La instalación, por supuesto, desborda la fantasía del espectador. Salcedo dice que ella quiere “despertar el momento de contemplación silenciosa”, pero también dice que el “buen arte es político”. Esta obra hace ambas cosas. Ella la dedicó a las víctimas del denominado holocausto, que vivió cuando esa noche de hace casi 19 años salió de la Biblioteca Luis Ángel Arango para encontrar el Palacio en llamas y sentir el “olor a cuerpo quemado”, del que hasta hoy habla con quienes la rodean. La labor fue enorme, y la planificación, detallada. Las sillas venían de una escuela, lo cual implicó un enorme esfuerzo logístico, el cual, sumado a trabas burocráticas e intereses particulares camuflados de ley, casi impide su montaje.

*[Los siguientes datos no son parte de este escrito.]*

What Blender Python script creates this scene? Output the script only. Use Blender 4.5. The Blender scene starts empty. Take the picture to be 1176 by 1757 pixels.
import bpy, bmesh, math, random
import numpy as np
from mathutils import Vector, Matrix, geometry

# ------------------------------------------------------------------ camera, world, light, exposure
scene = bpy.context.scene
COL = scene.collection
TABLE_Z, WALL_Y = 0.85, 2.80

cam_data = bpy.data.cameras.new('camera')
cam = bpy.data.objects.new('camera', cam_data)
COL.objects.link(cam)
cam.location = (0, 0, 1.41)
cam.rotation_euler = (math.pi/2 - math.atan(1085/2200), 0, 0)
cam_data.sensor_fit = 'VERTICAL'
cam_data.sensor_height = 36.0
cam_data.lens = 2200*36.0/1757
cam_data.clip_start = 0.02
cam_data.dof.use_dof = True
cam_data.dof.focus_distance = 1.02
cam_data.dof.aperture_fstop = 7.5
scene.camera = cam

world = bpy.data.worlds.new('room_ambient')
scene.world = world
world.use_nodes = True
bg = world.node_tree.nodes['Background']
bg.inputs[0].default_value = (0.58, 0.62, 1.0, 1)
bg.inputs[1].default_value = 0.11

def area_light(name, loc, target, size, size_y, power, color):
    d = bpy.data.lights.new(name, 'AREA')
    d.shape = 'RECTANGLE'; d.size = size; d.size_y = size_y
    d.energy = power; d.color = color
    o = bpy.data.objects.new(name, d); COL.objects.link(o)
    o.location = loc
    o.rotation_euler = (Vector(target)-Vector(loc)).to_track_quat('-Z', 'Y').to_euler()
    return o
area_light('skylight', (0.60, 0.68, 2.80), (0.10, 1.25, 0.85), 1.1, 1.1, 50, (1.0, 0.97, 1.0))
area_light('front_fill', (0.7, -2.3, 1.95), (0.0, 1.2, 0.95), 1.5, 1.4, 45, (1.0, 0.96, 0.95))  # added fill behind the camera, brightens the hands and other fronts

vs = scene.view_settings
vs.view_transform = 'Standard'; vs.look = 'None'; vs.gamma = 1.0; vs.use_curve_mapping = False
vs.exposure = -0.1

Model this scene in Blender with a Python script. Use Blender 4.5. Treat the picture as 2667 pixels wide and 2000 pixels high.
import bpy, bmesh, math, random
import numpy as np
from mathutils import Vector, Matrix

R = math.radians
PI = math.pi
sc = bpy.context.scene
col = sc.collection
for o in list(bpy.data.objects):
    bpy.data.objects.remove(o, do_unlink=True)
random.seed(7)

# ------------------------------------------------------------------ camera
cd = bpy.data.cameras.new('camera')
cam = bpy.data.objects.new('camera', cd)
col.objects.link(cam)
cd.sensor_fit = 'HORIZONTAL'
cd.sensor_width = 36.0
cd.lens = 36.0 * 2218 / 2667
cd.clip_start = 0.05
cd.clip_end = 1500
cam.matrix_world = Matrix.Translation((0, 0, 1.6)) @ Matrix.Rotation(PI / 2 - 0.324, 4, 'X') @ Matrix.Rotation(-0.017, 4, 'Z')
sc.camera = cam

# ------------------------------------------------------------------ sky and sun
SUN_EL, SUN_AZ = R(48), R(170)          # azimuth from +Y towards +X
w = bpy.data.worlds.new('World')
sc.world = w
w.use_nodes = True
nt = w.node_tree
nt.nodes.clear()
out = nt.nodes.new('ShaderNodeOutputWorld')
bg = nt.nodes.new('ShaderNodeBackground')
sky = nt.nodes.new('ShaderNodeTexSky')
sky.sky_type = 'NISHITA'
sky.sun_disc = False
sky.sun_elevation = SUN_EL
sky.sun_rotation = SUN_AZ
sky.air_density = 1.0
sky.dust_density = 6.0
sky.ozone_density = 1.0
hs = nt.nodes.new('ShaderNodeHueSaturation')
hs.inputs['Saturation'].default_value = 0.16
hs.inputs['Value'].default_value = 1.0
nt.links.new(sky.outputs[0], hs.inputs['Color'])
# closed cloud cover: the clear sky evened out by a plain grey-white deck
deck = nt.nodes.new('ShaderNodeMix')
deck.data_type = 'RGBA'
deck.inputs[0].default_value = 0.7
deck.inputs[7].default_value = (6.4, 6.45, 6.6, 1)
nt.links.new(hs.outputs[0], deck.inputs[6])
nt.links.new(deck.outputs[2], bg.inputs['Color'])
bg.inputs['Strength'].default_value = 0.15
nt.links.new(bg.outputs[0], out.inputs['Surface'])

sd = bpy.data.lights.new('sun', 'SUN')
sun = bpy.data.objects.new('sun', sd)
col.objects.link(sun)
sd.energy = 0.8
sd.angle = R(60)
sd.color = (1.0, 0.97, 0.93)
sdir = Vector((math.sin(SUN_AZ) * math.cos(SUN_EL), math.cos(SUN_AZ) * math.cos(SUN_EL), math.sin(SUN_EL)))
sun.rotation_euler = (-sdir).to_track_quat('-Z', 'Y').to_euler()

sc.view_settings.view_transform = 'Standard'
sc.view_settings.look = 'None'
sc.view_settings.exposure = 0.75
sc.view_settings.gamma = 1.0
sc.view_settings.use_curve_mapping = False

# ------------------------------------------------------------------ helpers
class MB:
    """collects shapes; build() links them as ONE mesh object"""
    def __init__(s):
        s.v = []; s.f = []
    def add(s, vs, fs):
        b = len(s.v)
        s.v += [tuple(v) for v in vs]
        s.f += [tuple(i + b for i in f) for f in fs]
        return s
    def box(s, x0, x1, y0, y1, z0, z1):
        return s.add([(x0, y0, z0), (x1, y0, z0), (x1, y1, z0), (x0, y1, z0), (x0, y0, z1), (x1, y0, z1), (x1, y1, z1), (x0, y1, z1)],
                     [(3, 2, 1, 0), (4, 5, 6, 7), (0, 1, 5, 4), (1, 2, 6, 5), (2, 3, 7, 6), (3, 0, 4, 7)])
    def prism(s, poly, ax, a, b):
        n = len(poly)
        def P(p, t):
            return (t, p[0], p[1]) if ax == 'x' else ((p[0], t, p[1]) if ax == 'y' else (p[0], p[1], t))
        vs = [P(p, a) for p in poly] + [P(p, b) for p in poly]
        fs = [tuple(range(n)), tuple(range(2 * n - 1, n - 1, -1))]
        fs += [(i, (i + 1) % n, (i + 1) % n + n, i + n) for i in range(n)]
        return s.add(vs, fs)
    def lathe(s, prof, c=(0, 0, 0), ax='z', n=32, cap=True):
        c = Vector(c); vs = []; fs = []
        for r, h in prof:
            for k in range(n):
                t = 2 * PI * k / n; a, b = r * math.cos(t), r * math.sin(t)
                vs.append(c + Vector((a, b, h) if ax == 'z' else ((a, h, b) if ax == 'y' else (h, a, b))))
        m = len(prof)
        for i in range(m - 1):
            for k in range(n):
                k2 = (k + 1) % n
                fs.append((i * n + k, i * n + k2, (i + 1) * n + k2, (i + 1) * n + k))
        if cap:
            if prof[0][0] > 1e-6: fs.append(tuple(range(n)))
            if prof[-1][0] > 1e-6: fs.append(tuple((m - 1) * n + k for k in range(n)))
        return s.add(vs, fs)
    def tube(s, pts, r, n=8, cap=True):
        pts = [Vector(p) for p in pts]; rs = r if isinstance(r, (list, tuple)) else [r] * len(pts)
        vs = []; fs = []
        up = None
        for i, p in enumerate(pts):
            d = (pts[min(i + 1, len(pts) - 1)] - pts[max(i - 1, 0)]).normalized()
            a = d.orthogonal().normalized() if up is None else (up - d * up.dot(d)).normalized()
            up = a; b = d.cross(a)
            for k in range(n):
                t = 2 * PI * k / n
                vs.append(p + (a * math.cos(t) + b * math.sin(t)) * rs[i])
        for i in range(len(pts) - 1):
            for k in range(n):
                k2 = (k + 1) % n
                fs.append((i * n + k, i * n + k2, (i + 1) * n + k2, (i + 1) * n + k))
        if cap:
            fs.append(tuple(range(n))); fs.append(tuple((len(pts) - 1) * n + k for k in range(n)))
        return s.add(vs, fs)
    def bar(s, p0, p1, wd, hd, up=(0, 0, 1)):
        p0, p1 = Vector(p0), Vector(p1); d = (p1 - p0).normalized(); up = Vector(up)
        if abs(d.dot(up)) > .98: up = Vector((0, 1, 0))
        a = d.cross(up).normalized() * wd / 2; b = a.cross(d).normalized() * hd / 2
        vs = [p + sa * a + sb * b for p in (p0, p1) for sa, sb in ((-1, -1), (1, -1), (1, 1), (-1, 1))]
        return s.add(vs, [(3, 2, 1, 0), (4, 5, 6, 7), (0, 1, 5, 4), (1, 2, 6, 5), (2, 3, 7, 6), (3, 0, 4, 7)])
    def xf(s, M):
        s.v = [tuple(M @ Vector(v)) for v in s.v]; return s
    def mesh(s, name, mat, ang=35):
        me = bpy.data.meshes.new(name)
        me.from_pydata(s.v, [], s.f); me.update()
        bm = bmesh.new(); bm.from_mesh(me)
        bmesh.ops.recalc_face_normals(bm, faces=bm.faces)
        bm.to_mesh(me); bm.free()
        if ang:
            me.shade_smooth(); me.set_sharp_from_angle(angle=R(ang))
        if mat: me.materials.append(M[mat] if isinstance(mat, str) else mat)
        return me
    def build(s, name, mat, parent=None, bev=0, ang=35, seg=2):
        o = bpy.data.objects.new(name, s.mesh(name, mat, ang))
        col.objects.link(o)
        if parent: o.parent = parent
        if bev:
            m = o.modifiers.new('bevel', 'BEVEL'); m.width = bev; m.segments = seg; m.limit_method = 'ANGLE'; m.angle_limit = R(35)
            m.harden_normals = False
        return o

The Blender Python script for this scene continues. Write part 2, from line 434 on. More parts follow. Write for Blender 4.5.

Noviembre 6 y 7 es un hito del arte colombiano: por su valor estético y porque la obra está atada a (y afectada por) la realidad del país. Salcedo transforma lo familiar en algo espantoso y así llena los vacíos que abundan en nuestra frágil memoria. Bien sabe ella que una silla no es un objeto cualquiera: allí trabajamos, comemos, descansamos y vivimos en confort buena parte de la vida. Al hacerla interactuar con el espacio público (que los colombianos no suelen querer, sino maltratar) y con nuestra historia (que solemos olvidar) abre necesariamente una herida. Pues estas 280 sillas nunca han caído, llevan casi 20 años en el aire, en una eterna caída libre.